On the Virtues of Simple Standards

When: 29 Mar 2021, 14:15-15:30
Where: Zoom
Speaker: Ryan Bubb

To enter the virtual seminar room, please use the following login credentials:

Meeting ID: 958 5228 2293
Password:
510568
Zoom URL:
https://uni-frankfurt.zoom.us/j/95852282293?pwd=dmMvYlNXdzZYMEp1K1VVZS9PWGN5UT09


Abstract:

We develop a new theory for the advantages of legal standards over legal rules. In short, standards that in practice operate in a relatively simple, undifferentiated manner can nonetheless produce a usefully differentiated pattern of behavior by inducing variation in beliefs about the law that correlates with what the law would ideally require.

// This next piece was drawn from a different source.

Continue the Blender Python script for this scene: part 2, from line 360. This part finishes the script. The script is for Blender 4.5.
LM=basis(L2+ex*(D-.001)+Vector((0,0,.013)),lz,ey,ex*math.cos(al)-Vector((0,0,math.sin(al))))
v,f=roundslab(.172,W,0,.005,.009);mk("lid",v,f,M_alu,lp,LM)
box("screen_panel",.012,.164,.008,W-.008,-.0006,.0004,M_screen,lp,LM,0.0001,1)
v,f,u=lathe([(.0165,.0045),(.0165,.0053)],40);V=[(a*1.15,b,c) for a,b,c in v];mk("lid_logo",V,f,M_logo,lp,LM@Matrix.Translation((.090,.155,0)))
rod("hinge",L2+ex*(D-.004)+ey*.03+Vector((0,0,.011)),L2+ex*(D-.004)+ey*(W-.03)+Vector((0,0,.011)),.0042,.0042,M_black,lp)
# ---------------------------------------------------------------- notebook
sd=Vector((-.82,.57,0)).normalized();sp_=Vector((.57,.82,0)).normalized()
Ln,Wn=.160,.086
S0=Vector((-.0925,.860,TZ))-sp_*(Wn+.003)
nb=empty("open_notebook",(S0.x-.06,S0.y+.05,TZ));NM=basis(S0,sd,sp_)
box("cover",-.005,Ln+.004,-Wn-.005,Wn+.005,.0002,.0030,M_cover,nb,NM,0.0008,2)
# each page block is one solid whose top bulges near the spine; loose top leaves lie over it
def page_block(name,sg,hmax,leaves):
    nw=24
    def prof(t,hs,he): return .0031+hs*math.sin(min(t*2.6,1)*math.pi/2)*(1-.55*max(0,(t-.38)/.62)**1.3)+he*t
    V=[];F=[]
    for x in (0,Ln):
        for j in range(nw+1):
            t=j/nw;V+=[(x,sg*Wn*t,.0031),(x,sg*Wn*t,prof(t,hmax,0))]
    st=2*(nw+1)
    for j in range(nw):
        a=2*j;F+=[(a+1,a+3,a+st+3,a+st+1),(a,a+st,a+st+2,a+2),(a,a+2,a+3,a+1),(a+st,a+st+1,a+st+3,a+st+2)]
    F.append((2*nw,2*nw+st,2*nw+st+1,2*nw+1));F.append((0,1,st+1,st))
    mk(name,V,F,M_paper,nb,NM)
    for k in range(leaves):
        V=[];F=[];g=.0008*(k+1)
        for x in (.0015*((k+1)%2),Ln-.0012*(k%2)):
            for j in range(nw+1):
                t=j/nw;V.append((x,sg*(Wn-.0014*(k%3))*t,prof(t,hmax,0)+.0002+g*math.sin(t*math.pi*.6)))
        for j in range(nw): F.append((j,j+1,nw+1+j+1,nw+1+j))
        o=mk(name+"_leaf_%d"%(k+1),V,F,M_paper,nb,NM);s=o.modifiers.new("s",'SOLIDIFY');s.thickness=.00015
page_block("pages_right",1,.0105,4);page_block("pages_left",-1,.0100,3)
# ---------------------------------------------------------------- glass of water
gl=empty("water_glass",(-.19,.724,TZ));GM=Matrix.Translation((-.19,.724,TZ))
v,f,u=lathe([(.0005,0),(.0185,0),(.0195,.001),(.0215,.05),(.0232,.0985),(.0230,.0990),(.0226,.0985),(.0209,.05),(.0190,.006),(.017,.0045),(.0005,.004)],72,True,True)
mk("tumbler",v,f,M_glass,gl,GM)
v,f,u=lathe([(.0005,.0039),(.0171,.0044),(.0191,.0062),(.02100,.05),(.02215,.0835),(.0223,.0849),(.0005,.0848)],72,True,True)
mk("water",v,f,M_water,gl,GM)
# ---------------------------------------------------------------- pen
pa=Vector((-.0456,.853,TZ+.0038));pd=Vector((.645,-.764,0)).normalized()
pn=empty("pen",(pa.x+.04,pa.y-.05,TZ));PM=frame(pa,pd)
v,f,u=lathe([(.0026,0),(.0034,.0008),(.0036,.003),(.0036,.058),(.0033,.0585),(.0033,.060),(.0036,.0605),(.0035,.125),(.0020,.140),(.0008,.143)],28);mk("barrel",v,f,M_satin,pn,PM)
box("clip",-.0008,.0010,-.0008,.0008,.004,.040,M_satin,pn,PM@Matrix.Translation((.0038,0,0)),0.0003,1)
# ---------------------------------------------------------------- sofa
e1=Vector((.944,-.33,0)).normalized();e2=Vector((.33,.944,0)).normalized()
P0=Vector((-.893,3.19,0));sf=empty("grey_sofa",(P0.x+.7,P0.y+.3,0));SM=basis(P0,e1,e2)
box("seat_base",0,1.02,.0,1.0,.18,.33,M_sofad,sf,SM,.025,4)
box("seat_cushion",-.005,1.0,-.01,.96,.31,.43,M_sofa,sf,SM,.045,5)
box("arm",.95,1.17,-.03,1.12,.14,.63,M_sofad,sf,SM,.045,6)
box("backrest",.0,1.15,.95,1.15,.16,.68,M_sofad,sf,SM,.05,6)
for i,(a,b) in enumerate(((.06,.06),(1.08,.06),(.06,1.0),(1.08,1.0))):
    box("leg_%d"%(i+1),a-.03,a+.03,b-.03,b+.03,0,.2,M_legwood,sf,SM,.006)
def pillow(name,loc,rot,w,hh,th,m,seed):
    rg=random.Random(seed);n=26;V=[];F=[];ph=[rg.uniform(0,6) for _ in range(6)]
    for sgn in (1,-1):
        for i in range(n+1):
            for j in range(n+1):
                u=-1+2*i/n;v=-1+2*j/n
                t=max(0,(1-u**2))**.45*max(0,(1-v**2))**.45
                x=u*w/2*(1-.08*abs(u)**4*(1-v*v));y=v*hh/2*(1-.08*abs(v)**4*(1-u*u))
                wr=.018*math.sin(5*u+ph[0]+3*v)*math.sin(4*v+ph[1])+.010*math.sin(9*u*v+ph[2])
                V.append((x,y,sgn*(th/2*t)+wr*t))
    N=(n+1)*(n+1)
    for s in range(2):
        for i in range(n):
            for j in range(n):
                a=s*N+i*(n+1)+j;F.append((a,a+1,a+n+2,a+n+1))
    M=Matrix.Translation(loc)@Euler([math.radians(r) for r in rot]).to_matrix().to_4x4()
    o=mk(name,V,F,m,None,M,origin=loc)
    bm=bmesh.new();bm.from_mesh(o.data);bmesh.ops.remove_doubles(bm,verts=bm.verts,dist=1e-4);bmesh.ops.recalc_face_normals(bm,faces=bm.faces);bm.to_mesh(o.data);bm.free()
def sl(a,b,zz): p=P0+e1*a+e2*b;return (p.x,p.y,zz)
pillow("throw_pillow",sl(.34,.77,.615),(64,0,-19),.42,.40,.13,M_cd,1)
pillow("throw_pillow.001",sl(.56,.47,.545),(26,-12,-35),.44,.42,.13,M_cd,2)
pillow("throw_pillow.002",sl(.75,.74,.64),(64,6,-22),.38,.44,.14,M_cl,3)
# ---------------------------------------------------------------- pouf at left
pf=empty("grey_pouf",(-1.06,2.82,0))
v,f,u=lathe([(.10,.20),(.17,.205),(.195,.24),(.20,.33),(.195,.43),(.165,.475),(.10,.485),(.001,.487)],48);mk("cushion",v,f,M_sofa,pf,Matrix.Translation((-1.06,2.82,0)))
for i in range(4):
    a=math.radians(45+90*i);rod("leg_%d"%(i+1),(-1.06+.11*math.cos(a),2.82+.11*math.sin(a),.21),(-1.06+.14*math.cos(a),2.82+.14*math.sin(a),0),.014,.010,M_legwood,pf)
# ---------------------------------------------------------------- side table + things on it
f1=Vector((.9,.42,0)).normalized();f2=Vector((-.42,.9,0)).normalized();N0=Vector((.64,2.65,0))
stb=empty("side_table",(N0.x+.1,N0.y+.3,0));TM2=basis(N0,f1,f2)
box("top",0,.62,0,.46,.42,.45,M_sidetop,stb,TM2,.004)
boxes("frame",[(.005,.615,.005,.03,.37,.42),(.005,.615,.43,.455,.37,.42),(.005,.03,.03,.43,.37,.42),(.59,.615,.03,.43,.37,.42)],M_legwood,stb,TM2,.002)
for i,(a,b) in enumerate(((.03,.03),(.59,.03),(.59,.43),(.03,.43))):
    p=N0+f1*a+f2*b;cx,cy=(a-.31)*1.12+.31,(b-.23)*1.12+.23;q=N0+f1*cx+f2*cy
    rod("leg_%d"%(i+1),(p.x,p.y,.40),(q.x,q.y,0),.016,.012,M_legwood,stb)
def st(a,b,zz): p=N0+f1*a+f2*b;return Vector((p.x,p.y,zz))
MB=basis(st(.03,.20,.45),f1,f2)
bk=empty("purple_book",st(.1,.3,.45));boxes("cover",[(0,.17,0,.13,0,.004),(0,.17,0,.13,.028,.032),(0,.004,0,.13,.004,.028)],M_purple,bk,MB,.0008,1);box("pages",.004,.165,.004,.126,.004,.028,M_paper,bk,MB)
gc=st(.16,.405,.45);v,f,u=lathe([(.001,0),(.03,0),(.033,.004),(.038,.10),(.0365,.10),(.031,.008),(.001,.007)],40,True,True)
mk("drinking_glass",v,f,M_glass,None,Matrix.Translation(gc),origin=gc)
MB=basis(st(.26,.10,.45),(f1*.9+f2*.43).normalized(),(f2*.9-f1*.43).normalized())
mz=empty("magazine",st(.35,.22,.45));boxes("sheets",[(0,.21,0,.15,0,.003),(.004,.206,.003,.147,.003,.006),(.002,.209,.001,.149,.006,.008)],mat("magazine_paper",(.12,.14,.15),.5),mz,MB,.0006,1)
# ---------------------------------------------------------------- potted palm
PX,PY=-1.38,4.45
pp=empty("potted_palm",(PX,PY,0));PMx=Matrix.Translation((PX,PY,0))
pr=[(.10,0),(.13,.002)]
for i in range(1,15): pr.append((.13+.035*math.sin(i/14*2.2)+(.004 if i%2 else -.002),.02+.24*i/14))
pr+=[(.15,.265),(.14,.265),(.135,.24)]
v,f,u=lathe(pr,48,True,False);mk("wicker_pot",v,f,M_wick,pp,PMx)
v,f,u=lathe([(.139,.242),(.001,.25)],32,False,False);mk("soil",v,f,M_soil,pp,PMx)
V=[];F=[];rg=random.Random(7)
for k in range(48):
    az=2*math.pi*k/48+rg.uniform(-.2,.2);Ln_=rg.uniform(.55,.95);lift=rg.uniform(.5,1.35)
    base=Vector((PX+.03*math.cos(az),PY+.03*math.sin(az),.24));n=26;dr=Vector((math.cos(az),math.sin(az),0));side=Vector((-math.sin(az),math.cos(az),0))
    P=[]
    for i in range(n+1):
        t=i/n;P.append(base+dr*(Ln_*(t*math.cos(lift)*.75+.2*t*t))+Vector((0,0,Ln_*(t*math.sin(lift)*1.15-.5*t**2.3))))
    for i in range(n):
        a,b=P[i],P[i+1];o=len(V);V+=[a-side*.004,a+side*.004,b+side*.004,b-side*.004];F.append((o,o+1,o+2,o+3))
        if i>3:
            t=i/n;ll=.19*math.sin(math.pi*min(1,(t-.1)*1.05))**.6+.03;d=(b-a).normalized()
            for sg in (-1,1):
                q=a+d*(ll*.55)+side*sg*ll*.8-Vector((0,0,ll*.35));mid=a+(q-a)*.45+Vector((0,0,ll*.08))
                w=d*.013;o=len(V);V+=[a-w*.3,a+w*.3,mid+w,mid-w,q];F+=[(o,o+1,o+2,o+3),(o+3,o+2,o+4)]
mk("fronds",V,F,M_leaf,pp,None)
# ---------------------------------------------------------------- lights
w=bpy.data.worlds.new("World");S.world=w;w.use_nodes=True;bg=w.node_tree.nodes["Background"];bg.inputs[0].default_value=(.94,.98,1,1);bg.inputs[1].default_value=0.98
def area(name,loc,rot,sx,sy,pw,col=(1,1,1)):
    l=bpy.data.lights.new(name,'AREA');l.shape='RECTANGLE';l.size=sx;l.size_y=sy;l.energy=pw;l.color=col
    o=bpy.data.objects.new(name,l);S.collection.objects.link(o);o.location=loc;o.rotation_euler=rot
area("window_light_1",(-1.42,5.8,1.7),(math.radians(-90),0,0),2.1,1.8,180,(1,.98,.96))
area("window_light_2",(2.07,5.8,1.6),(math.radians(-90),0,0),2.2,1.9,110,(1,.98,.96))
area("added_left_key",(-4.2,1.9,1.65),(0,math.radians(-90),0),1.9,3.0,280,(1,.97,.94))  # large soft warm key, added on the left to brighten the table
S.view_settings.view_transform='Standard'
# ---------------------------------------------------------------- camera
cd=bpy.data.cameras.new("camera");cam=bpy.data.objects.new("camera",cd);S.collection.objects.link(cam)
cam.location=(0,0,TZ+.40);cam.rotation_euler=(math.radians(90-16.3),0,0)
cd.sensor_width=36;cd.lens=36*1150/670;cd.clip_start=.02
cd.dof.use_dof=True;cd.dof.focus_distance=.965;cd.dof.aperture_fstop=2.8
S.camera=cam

To achieve the same degree of differentiation in behavior using rules, in contrast, would require costly differentiation in legal consequences, since beliefs about rules track more closely the actual content of the rules. We identify two basic mechanisms through which simple standards can produce differentiated behavior. First, Bayesian individuals will form judgments about what simple standards require based on their own circumstances. The resulting dispersion in beliefs about the legal standard will track, at least to some extent, what the law would ideally require of different individuals. Second, individuals might take a facially complex standard at face value, even though it operates much more simply ex post. We thus put on firmer microeconomic foundations older understandings about the advantages of standards in managing complexity.